Der Leserbrief „Abkassieren – Kressbronns neue Klimapolitik“ vom 19.08.2021 stieß auf vielfältige Reaktionen. Die erste schon einen Tag vor der Veröffentlichung. Der Anruf vom Bürgermeister kam prompt und ohne Umschweife. Man legte mir nahe, den Leserbrief zurückzuziehen.

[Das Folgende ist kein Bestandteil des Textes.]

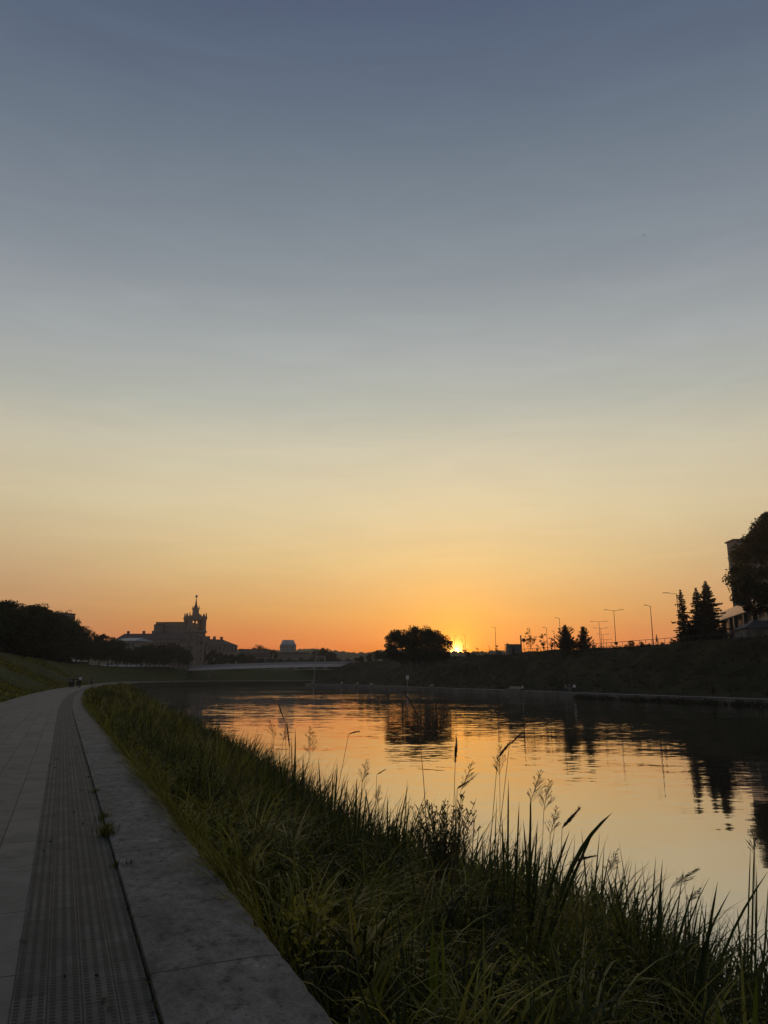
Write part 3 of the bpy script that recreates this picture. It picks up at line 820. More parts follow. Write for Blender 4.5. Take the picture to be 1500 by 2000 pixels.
def bank_grass():
    G_ = Grass(); g = np.random.default_rng(100)
    # (s range, blades, length range, width, segments)
    for s0_, s1_, n, hl, w, segs in [(.5, 9, 20000, (.22, .85), .0125, 5), (9, 20, 30000, (.25, .95), .0155, 5), (20, 45, 30000, (.3, 1.05), .024, 5), (45, 110, 26000, (.4, 1.15), .045, 3), (110, 235, 15000, (.5, 1.15), .075, 3)]:
        s_ = g.uniform(s0_, s1_, n); f = g.uniform(0, 1, n)**.9
        n_ = 1.32 + f*(shore(s_)-.9)
        # tufts
        nt_ = max(60, n//45); ts = g.uniform(s0_, s1_, nt_); tf = g.uniform(0, 1, nt_); pick = g.integers(0, nt_, n)
        clump = g.uniform(0, 1, n) < .72
        spread = .09 + .0025*s0_
        s_ = np.where(clump, ts[pick] + g.normal(0, spread, n), s_)
        n_ = np.where(clump, 1.34 + tf[pick]*(shore(s_)-1.0) + g.normal(0, spread, n), n_)
        n_ = np.maximum(n_, 1.33)
        x, y = lpos(s_, n_); z = bankz(s_, n_)
        pn = patch_noise(x, y, 3, 1.6)
        tall = np.clip((n_-1.3)/(shore(s_)-1.3), 0, 1.1)
        hc = g.uniform(.55, 1.4, nt_)[pick]; pn2 = patch_noise(x, y, 17, 4.5)
        h = g.uniform(*hl, n)*(1 + .3*pn + .55*pn2)*(.66 + .9*tall*(1-.75*smoothstep(.72, 1.0, tall)))*np.where(clump, hc, .8)*np.interp(s_, [4, 14, 20, 30], [.82, 1.05, 1.18, 1.08])
        tuft_az = g.uniform(0, 6.28, nt_)[pick] + g.normal(0, 1.1, n)
        az = np.where(clump, tuft_az, g.uniform(0, 6.28, n))
        lean = np.abs(g.normal(.25, .25, n)); kap = g.uniform(.3, 1.9, n)*(1.15-.5*tall)
        V, Fc, m = blades(n, np.stack([x, y, z-.03], 1), h, w*g.uniform(.6, 1.5, n), lean, kap, g, segs, az)
        ct = g.normal(0, .27, nt_)[pick]
        tint = np.clip(.33 + np.interp(s_, [2.5, 7.5], [-.2, 0]) + .3*pn + np.where(clump, ct, 0) + g.normal(0, .12, n) + np.where(g.uniform(0, 1, n) < .035, .5, 0), 0, 1)  # shade of the low near grass is painted in: tint darkens towards the viewer
        G_.add(V, Fc, m, tint)
    # long arching leaves lying over the mass
    for s0_, s1_, n, w in [(.6, 10, 4600, .019), (10, 24, 4800, .022), (24, 60, 4200, .035), (60, 120, 2200, .06)]:
        nt_ = n//16; ts = g.uniform(s0_, s1_, nt_); tf = g.uniform(.02, 1, nt_); pick = g.integers(0, nt_, n)
        s_ = ts[pick] + g.normal(0, .07, n); n_ = 1.36 + tf[pick]*(shore(s_)-1.2) + g.normal(0, .06, n)
        x, y = lpos(s_, n_); z = bankz(s_, n_)
        az = g.uniform(0, 6.28, nt_)[pick] + g.normal(0, .8, n)
        h = (g.uniform(.7, 1.3, nt_))[pick]*g.uniform(.75, 1.1, n)*(.8 + .6*tf[pick])
        V, Fc, m = blades(n, np.stack([x, y, z], 1), h, w*g.uniform(.6, 1.6, n), np.abs(g.normal(.3, .2, n)), g.uniform(1.0, 2.5, n), g, 5, az)
        G_.add(V, Fc, m, np.clip((g.normal(.45, .25, nt_))[pick] + np.interp(s_, [2.5, 7.5], [-.17, 0]) + g.normal(0, .08, n), 0, 1))  # same painted shade on the arching leaves nearest the viewer
    # tufts spilling on to the ledge
    for s0_, s1_, n, w in [(5, 20, 2600, .011), (20, 60, 3000, .022), (60, 120, 1500, .05)]:
        nt_ = max(8, n//70); ts = g.uniform(s0_, s1_, nt_); pick = g.integers(0, nt_, n)
        s_ = ts[pick] + g.normal(0, .16 + .004*s0_, n); n_ = 1.37 + np.abs(g.normal(0, .1, n))
        x, y = lpos(s_, n_); nx_ = np.interp(s_, LS, LNX); ny_ = np.interp(s_, LS, LNY)
        az = np.arctan2(-ny_, -nx_) + g.normal(0, .8, n)
        V, Fc, m = blades(n, np.stack([x, y, bankz(s_, n_)+.05], 1), g.uniform(.45, .8, n), w*g.uniform(.6, 1.4, n), np.abs(g.normal(.15, .15, n)), g.uniform(.8, 2.1, n), g, 5, az)
        G_.add(V, Fc, m, np.clip(g.normal(.5, .16, n), 0, 1))
    G_.build('riverbank_grass', M['grass'], 'tangled long green grass covering the near river bank', 'grass')
bank_grass()

def reeds():
    G_ = Grass(); g = np.random.default_rng(200)
    for s0_, s1_, n, w, segs in [(1, 12, 4600, .029, 5), (12, 30, 4800, .031, 5), (30, 70, 4600, .042, 3), (70, 200, 3600, .07, 3)]:
        nt_ = n//14; ts = g.uniform(s0_, s1_, nt_); pick = g.integers(0, nt_, n)
        s_ = ts[pick] + g.normal(0, .12+.002*s0_, n)
        n_ = shore(s_) + (g.normal(-.15, .45, nt_))[pick] + g.normal(0, .12, n)
        x, y = lpos(s_, n_); z = np.maximum(bankz(s_, n_), WATER_Z-.15)
        hh = (g.uniform(.6, 1.6, nt_))[pick]*g.uniform(.5, 1.1, n)*np.interp(s_, [4, 14, 20, 30], [.9, 1.15, 1.3, 1.1])
        az = (g.normal(.35, .9, nt_))[pick] + g.normal(0, .6, n)
        V, Fc, m = blades(n, np.stack([x, y, z], 1), hh, w*g.uniform(.5, 1.4, n), np.abs(g.normal(.16, .2, n)), np.abs(g.normal(.7, .8, n)) + np.where(g.uniform(0, 1, n) < .18, g.uniform(1, 2.4, n), 0), g, segs, az)
        G_.add(V, Fc, m, np.clip(g.normal(.4, .2, n), 0, 1))
    for s0_, s1_, nt_, w, segs in [(3, 14, 34, .02, 5), (14, 34, 80, .026, 5), (34, 110, 150, .05, 3)]:
        k = 34; n = nt_*k; ts = np.repeat(g.uniform(s0_, s1_, nt_), k); f = np.repeat(g.uniform(.12, .85, nt_), k)
        s_ = ts + g.normal(0, .1+.004*s0_, n); n_ = 1.4 + f*(shore(s_)-1.4) + g.normal(0, .1+.002*s0_, n)
        x, y = lpos(s_, n_); z = bankz(s_, np.maximum(n_, 1.34))
        hh = np.repeat(g.uniform(.7, 1.25, nt_)*np.interp(g.uniform(s0_, s1_, nt_), [3, 20], [.75, 1.1]), k)*g.uniform(.5, 1.1, n)
        V, Fc, m = blades(n, np.stack([x, y, z], 1), hh, w*g.uniform(.5, 1.4, n), np.abs(g.normal(.2, .2, n)), np.abs(g.normal(.6, .7, n)), g, segs)
        G_.add(V, Fc, m, np.clip(np.repeat(g.normal(.35, .3, nt_), k) + g.normal(0, .1, n), 0, 1))
    G_.build('reed_bed', M['reed'], 'dark upright reeds along the near water edge', 'reeds')
reeds()

def bank_weeds():
    g = np.random.default_rng(77); C, T, Sz = [], [], []
    for s0_, s1_, nc, nl, sz in [(1.5, 10, 70, 170, .05), (10, 24, 90, 150, .065), (24, 60, 90, 90, .1), (60, 120, 60, 60, .16)]:
        s_ = g.uniform(s0_, s1_, nc); n_ = 1.5 + g.uniform(0, 1, nc)*(shore(s_)-1.9)
        x, y = lpos(s_, n_); z = bankz(s_, n_)
        R_ = g.uniform(.14, .5, nc)*(1 + s0_*.008); H_ = g.uniform(.3, .95, nc)*(.8+.5*(n_-1.3)/(shore(s_)-1.3)); t0 = np.clip(g.normal(.35, .22, nc), 0, .85)
        for i in range(nc):
            a = g.uniform(0, 6.28, nl); r_ = np.sqrt(g.uniform(0, 1, nl))*R_[i]; u = g.uniform(.15, 1, nl)
            C.append(np.stack([x[i]+r_*np.cos(a)*(1.2-u*.6), y[i]+r_*np.sin(a)*(1.2-u*.6), z[i]+u*H_[i]], 1))
            T.append(np.clip(t0[i] + g.normal(0, .08, nl), 0, 1)); Sz.append(np.full(nl, sz))
    C = np.concatenate(C); T = np.concatenate(T); Sz = np.concatenate(Sz)[:, None]
    me = mesh_np('bank_weeds', leaf_quads(C, Sz, g, .35, .45), quads_idx(len(C)), np.repeat(T, 4))
    tag(link('bank_weeds', me, M['grass']), 'leafy weeds mixed through the grass of the near bank', 'weeds', kind='stuff')
bank_weeds()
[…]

Nachdem ich mich weigerte und Konsens über die angeschnittenen Themen nicht absehbar war, kam von Herrn Enzensperger die Offerte, in der kommenden Bürgermeisterwahl gegen ihn anzutreten. Ein Angebot von hoher Tragkraft. Jedoch unrealistisch für mich als Empfänger. In der Antike wurde eine Offerte, die Status und Beachtung verspricht, jedoch unweigerlich zur Auslöschung des Gegenübers führt als „vergifteter Kelch“ bezeichnet. Und so muss ich diesen an mir vorübergehen lassen. Ich weiß, es gibt Anwärter, die Verwaltung können, Konsens vermitteln und Nachhaltigkeit konsequent umsetzen. Diese brauchen wir.
Obwohl das Telefonat zu früher Stunde der Verhinderung des Artikels galt, bin ich trotzdem dankbar für den Anruf. Es stellte sich heraus, dass nicht das Regionalwerk die Blockiergebühr an den Kressbronner Ladesäulen erhebt, sondern ein anderer Stromlieferant. Dieser kann – ohne Eigentum an der Ladesäule oder am Parkplatz davor – nach einer gewissen Standzeit zusätzlich zum bezogenen Strom eine Gebühr für das Belegen der Ladesäule erheben. Ob der Akku voll ist oder nicht. Bei Ladekartennutzern des Regionalwerks ist dies nicht der Fall. Nun gibt es kaum noch einen Grund für die Gemeinde, nicht auch selbst ihren Fuhrpark nach und nach auf E-Fahrzeuge umzustellen.
Kressbronn hat sich in den letzten Jahren viele Chancen zur CO2-Vermeidung entgehen lassen. Die Optionen aus dem ersten Energiebericht sind immer noch umsetzbar (www.energiekressbronn.de). Mir wurde vorgeworfen feige zu sein, da ich mich nicht in der Gemeinde engagiere, wie es andere tun. Ich möchte jedoch nicht gegen eine Mauer im Gemeinderat anrennen. Mein Angebot gilt weiterhin: in einer Arbeitsgemeinschaft verschiedener Fachdisziplinen und Einwohnern möchte ich zur Erstellung eines Leitbilds für die Gemeinde und der Umsetzung eines Nahwärmenetzes beitragen.
Ich bin sicher, hier gibt es noch mehr engagierte Bürger, die daran Interesse haben. Zunächst braucht es aber einen Beschluss im Gemeinderat, ein Budget und ein professionelles Standortgutachten, in dem die technischen Optionen und Kosten für den Umbau der Wärmeversorgung gegenübergestellt werden.
Bislang haben es meine Anfragen nicht in den Gemeinderat geschafft, sondern wurden bei der Pressestelle für Kommunikation und Bürgerbeteiligung im Bürgermeisteramt archiviert.
Wenn Leser dieses Artikels Lust haben, sich für die Umgestaltung und möglicherweise Erweiterung des Nahwärmenetzes einzusetzen, nehmen Sie Kontakt zum Bürgermeisteramt auf! In vielen Gemeinden besteht heute die Möglichkeit, Privathaushalte und Firmen an das öffentliche Wärmenetz anzuschließen. Dies hat nicht nur Vorteile fürs Klima, sondern spart hohe Kosten beim Austausch alter Öl- und Gasheizungen.